Investors have been concerned about AI spending in the most recent earnings season, even as many big-name companies reported big spending on AI projects. While that put tech stocks in a funk, last week’s statement from Nvidia’s (NVDA) CEO noted that the AI trend is alive and well.
That said, the market is still willing to punish companies with short-term concerns over AI spending or results. That can create an opportunity for investors looking to buy ahead of a year-end rally.
For instance, software developer Adobe (ADBE) reported earnings Friday. While expectations were beaten, fears of a lack of profits from AI projects took shares down nearly 9%.
Currently, Adobe is now flat for the year, even with revenues up 11% and earnings up over 20%. And with shares trading at about 20 times earnings, the market is still undervaluing Adobe’s AI potential.
Action to take: Investors interested in an AI play with rebound potential over the next few months may want to build a stake in shares here.
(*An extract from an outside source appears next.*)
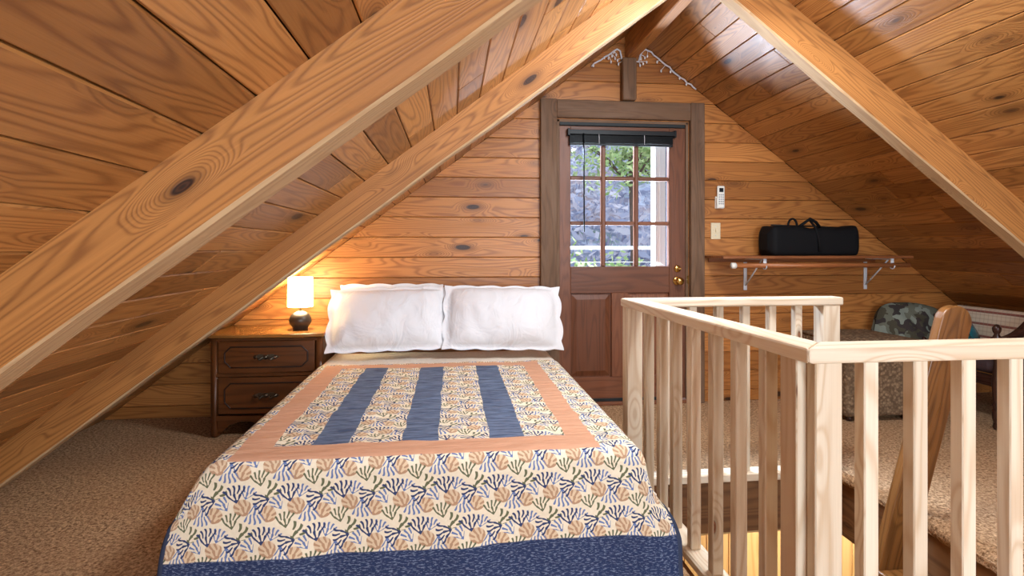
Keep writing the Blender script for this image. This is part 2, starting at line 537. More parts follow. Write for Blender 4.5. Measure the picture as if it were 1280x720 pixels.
# carpet rolled over the right-hand edge of the opening
def roll(a, t):
    y = HY0 - .05 + t * (HY1 + .1 - HY0)
    an = -PI / 2 * .9 + a * PI * 1.25
    r = .034 + .008 * math.sin(y * 7) + .004 * math.sin(y * 23)
    return (HX1 + .03 - r * math.sin(an + .4) * 1.15 + .015 * math.sin(y * 4), y, -.012 + r * math.cos(an + .4))
rb = MB().grid(roll, 12, 40)
tag(rb.build('trim_1', m_carpet), kind='structure')

def plank_prism(b, za, zb, x0a, x0b, x1a, x1b, y, th, seed=None):
    """wall board facing -Y, slanted ends: x0a..x1a at its bottom, x0b..x1b at its top"""
    c = .0035
    g = .0012
    za += g; zb -= g
    pts = []
    for (yy, e) in ((y + th, 0), (y + c, 0), (y, c)):
        pts.append([(x0a + e * .5, yy, za + e), (x1a - e * .5, yy, za + e), (x1b - e * .5, yy, zb - e), (x0b + e * .5, yy, zb - e)])
    vs = [p for r in pts for p in r]
    fs = [[0, 3, 2, 1][::-1], [8, 9, 10, 11]]
    for k in range(2):
        for i in range(4):
            j = (i + 1) % 4
            fs.append([k * 4 + i, k * 4 + j, (k + 1) * 4 + j, (k + 1) * 4 + i])
    b.add(vs, fs, (1, 0, 0), seed)

def gable(y, openings, name, flip=False):
    b = MB(); PH = .1424; z = 1.792 - PH * 13
    rr = random.Random(3 if not flip else 4)
    while z < ZR:
        za, zb = max(z, 0), min(z + PH, ZR - .002)
        z += PH
        if zb - za < .01: continue
        cuts = [(None, None)]
        spans = []
        xs = [('L',), ('R',)]
        ops = [o for o in openings if o[2] < zb - .02 and o[3] > za + .02]
        edges = ['L']
        for o in sorted(ops): edges += [o[0], o[1]]
        edges.append('R')
        for k in range(0, len(edges), 2):
            e0, e1 = edges[k], edges[k + 1]
            a0, b0 = (xl(za), xl(zb)) if e0 == 'L' else (e0, e0)
            a1, b1 = (xr(za), xr(zb)) if e1 == 'R' else (e1, e1)
            if a1 - a0 < .03: continue
            # butt joints
            js = []
            x = min(a0, b0) + rr.uniform(1.3, 3.2)
            while x < min(a1, b1) - .5:
                js.append(x); x += rr.uniform(1.8, 3.4)
            js = [j for j in js if j > max(a0, b0) + .3]
            xa, xb = a0, b0
            for j in js:
                plank_prism(b, za, zb, xa, xb, j - .0008, j - .0008, y, .02, rr.random()); xa = xb = j + .0008
            plank_prism(b, za, zb, xa, xb, a1, b1, y, .02, rr.random())
    if flip:
        b.v = [Vector((p.x, 2 * y - p.y, p.z)) for p in b.v]
        b.f = [f[::-1] for f in b.f]; b.uv = [q[::-1] for q in b.uv]
    # backing with the openings left out
    yb = y + .021 if not flip else y - .021
    zs = sorted({0.0, ZR} | {o[2] for o in openings} | {o[3] for o in openings})
    for za, zb in zip(zs[:-1], zs[1:]):
        ops = [o for o in openings if o[2] <= za + 1e-4 and o[3] >= zb - 1e-4]
        edges = ['L'] + [e for o in sorted(ops) for e in (o[0], o[1])] + ['R']
        for k in range(0, len(edges), 2):
            e0, e1 = edges[k], edges[k + 1]
            a0, b0 = (xl(za) - .04, xl(zb) - .04) if e0 == 'L' else (e0, e0)
            a1, b1 = (xr(za) + .04, xr(zb) + .04) if e1 == 'R' else (e1, e1)
            t = .03 if not flip else -.03
            q = [(a0, yb, za), (a1, yb, za), (b1, yb, zb), (b0, yb, zb)]
            q2 = [(p[0], yb + t, p[2]) for p in q]
            b.add(q + q2, [[0, 1, 2, 3], [7, 6, 5, 4], [0, 4, 5, 1], [1, 5, 6, 2], [2, 6, 7, 3], [3, 7, 4, 0]], None, .5, 1)
    return tag(b.build(name, [m_wall, m_back]), kind='structure')
DX0, DX1, DZ = .755, 1.748, 2.084
gable(D, [(DX0, DX1, 0.0, DZ)], 'wall_far')
RW = (.35, 2.25, .55, 1.85)
gable(BY, [RW], 'wall_near', True)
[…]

The stock can likely shake off its post-earnings drop given its improving financial condition.
For traders, the January 2025 $650 calls, last trading for about $7.50, could see mid-double-digit returns, depending on the strength of a rebound rally. Traders may want to use a bullish day for shares to take a short profit on the trade.
Disclosure: The author of this article has no position in the company mentioned here, but may trade after the next 72 hours. The author receives no compensation from any company mentioned in this article.